The Commission therefore declined to expand the definition to those behind-the-meter resources that do not inject electric energy onto the grid at all. This applies whether they are physically incapable of doing so or “contractually barred” from doing so by any interconnection agreement with a distribution utility.[9]

Minimum Run-Time Requirements

In some of the RTO/ISO capacity markets, a participating resource must meet a minimum run-time duration. For example, in the capacity market administered by the New York ISO, there is a four-hour minimum run-time requirement. Such minimum run-time requirements can be problematic for electric storage resources, which are generally energy-limited. For example, a 10 MW battery with an energy capability of 20 MWh can supply its full capacity of 10 MW for only two hours.

Recognizing this limitation and its potential as a barrier to participation in the RTO/ISO capacity market, FERC proposed in the Storage NOPR that an electric storage resource be permitted to offer less than its nameplate capacity (known as de-rating) to meet minimum run-time requirements to provide capacity or other services. This applies so long as the de-rated capacity value remains consistent with the quantity of energy that must be offered into the applicable RTO/ISO day-ahead energy market for resources with capacity obligations.[10] Following the previous example of a 10 MW/20 MWh battery, this would mean that the battery could de-rate its capacity to 5 MW to meet a four-hour minimum run-time requirement.

In the Storage Rule, the Commission largely adopts this proposal. However, in response to comments, the Commission clarifies that the rule does not exempt electric storage resources participating in RTO/ISO capacity markets from meeting those markets’ performance metrics and criteria, such as minimum run-time requirements, that apply to other participating resources.[11] The Commission also acknowledges “reasons why the de-rated capacity value for electric storage resources might not be consistent with the quantity of energy that must be offered into the day-ahead energy market,” but aims to “provide each RTO/ISO flexibility either to use its existing rules for must-offer quantities or to modify its existing rules as necessary.”[12]

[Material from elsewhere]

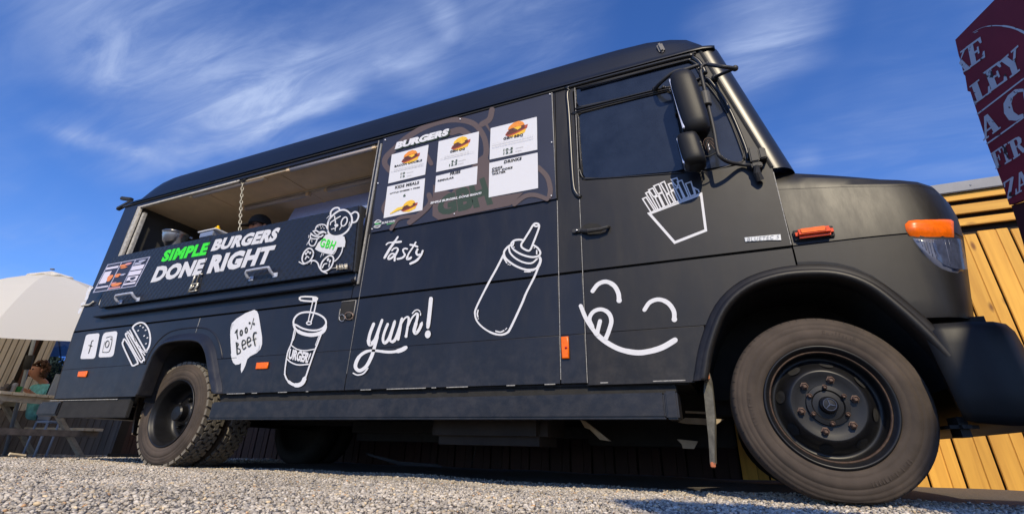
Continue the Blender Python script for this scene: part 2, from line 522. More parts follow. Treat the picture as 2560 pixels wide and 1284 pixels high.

Upcoming Technical Conference

In the Storage NOPR, FERC had proposed to take action to remove barriers to participation of DER aggregations in RTO/ISO markets. However, in the Storage Rule, the Commission declined to take any action at this time regarding specific market participation rules for DER aggregations.[13] While the Commission voiced continued support for the goal of removing such barriers, it instead elected to issue a Notice of Technical Conference under a new docket to have FERC staff gather additional information and comments on the DER aggregation proposals in the NOPR.[14] The Technical Conference will take place on April 10-11, 2018, and will also cover “other technical considerations for the bulk power system related to distributed energy resources.”[15] The Commission’s decision to put off final action on DER aggregations indicates that, far from being over, discussions are still in the early stages with respect to these reforms.


[1] 162 FERC 61,127 at P 3 (2018). FERC defines an “electric storage resource” as “a resource capable of receiving electric energy from the grid and storing it for later injection of electric energy back to the grid.” Id. at P 1 n.1.

[2] Id.

[3] Id. at P 4.

[4] Id. at P 6.

[5] Id. at P 22.

[6] Id. at P 29.

[7] Id. at P 29, 32.

[8] Id. at P 30.

[9] Id. at P 32.

[10] Id. at P 81.

[11] Id. at P 94.

[12] Id. at P 97.

[13] Id. at P 5.

[14] Id. FERC will incorporate previous comments on DER aggregation proposals in the NOPR by reference into Docket No. RM18-9-000 and will require further comments on those proposals to be filed in that docket going forward. Id.

[15] FERC, Open Commission Meeting Staff Presentation Item E-1 (Feb. 15, 2018).